(Description of the task):
Extract, without alteration, each line from the start of the listing to the line bearing "COL.objects.link(so)".

□ □ □ □

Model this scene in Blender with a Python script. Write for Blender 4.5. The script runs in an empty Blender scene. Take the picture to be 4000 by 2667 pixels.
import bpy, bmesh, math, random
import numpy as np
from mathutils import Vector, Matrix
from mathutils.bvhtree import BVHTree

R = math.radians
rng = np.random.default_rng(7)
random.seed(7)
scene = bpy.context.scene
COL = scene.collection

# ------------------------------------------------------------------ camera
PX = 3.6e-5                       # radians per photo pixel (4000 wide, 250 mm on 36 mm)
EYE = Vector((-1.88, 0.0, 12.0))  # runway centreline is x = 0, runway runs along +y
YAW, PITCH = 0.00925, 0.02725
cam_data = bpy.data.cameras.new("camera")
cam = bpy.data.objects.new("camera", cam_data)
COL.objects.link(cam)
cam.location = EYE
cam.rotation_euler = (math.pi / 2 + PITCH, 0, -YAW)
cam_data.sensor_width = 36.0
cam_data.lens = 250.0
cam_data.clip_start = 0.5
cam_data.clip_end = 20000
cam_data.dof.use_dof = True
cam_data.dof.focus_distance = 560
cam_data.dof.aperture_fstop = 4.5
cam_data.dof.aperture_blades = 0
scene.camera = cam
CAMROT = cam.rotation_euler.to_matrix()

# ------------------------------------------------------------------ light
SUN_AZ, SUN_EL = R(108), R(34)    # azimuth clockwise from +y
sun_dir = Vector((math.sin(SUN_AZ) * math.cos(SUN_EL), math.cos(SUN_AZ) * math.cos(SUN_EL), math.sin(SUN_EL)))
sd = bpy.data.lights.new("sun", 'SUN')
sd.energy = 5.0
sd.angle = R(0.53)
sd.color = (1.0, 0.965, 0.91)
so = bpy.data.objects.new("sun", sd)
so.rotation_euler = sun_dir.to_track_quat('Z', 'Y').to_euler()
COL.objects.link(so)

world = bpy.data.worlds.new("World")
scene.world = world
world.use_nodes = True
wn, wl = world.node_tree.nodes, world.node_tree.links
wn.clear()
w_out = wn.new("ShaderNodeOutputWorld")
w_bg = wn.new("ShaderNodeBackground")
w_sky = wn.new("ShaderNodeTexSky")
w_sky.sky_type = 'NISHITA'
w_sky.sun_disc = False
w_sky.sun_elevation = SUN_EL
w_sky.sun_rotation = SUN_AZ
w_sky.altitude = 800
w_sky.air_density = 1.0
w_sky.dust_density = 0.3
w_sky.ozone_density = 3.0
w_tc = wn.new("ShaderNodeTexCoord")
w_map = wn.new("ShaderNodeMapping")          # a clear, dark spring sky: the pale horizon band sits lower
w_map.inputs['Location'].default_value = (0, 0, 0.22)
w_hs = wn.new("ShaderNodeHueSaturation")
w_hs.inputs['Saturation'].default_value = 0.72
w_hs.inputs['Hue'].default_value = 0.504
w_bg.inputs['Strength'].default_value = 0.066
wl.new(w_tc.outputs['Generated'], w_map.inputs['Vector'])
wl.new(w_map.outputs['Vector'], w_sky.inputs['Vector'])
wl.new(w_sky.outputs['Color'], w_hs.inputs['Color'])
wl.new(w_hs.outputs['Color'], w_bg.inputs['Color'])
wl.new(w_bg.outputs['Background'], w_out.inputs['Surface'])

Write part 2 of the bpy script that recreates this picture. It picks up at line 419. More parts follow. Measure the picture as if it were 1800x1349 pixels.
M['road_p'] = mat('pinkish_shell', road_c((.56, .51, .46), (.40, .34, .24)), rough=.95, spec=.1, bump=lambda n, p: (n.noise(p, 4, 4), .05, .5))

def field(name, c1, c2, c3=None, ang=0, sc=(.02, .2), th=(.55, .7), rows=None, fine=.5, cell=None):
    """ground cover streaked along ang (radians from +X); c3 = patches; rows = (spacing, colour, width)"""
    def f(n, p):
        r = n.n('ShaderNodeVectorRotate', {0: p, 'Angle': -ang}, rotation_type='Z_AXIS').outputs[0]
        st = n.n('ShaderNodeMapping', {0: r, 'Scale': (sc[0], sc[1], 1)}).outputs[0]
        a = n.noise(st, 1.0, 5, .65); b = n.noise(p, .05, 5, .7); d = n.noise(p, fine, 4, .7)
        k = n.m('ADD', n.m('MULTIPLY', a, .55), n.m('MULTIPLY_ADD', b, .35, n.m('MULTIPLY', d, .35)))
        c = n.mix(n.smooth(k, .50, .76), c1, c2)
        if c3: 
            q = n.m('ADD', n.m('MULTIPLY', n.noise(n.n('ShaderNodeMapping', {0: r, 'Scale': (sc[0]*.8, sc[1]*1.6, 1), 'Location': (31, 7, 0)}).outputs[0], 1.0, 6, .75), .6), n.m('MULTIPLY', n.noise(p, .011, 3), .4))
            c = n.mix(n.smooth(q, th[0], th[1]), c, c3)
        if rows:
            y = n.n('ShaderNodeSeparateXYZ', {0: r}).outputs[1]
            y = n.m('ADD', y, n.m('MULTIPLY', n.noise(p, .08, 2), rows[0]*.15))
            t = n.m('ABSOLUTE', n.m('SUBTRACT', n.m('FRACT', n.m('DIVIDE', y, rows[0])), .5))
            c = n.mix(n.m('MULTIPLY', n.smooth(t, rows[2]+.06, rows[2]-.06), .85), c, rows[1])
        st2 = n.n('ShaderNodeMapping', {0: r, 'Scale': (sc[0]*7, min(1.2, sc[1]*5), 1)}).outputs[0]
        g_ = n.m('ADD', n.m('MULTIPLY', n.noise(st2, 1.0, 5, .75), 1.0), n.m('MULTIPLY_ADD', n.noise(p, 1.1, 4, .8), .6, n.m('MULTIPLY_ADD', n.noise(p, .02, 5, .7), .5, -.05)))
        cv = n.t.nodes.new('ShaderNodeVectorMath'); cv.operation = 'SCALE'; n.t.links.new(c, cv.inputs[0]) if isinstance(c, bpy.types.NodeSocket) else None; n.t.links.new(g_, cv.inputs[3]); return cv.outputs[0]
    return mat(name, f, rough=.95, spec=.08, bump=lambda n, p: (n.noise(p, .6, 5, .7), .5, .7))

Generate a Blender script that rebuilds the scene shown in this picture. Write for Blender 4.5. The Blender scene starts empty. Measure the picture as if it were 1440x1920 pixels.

□ □ □ □

(Final result):
Model this scene in Blender with a Python script. Write for Blender 4.5. The script runs in an empty Blender scene. Take the picture to be 4000 by 2667 pixels.
import bpy, bmesh, math, random
import numpy as np
from mathutils import Vector, Matrix
from mathutils.bvhtree import BVHTree

R = math.radians
rng = np.random.default_rng(7)
random.seed(7)
scene = bpy.context.scene
COL = scene.collection

# ------------------------------------------------------------------ camera
PX = 3.6e-5                       # radians per photo pixel (4000 wide, 250 mm on 36 mm)
EYE = Vector((-1.88, 0.0, 12.0))  # runway centreline is x = 0, runway runs along +y
YAW, PITCH = 0.00925, 0.02725
cam_data = bpy.data.cameras.new("camera")
cam = bpy.data.objects.new("camera", cam_data)
COL.objects.link(cam)
cam.location = EYE
cam.rotation_euler = (math.pi / 2 + PITCH, 0, -YAW)
cam_data.sensor_width = 36.0
cam_data.lens = 250.0
cam_data.clip_start = 0.5
cam_data.clip_end = 20000
cam_data.dof.use_dof = True
cam_data.dof.focus_distance = 560
cam_data.dof.aperture_fstop = 4.5
cam_data.dof.aperture_blades = 0
scene.camera = cam
CAMROT = cam.rotation_euler.to_matrix()

# ------------------------------------------------------------------ light
SUN_AZ, SUN_EL = R(108), R(34)    # azimuth clockwise from +y
sun_dir = Vector((math.sin(SUN_AZ) * math.cos(SUN_EL), math.cos(SUN_AZ) * math.cos(SUN_EL), math.sin(SUN_EL)))
sd = bpy.data.lights.new("sun", 'SUN')
sd.energy = 5.0
sd.angle = R(0.53)
sd.color = (1.0, 0.965, 0.91)
so = bpy.data.objects.new("sun", sd)
so.rotation_euler = sun_dir.to_track_quat('Z', 'Y').to_euler()
COL.objects.link(so)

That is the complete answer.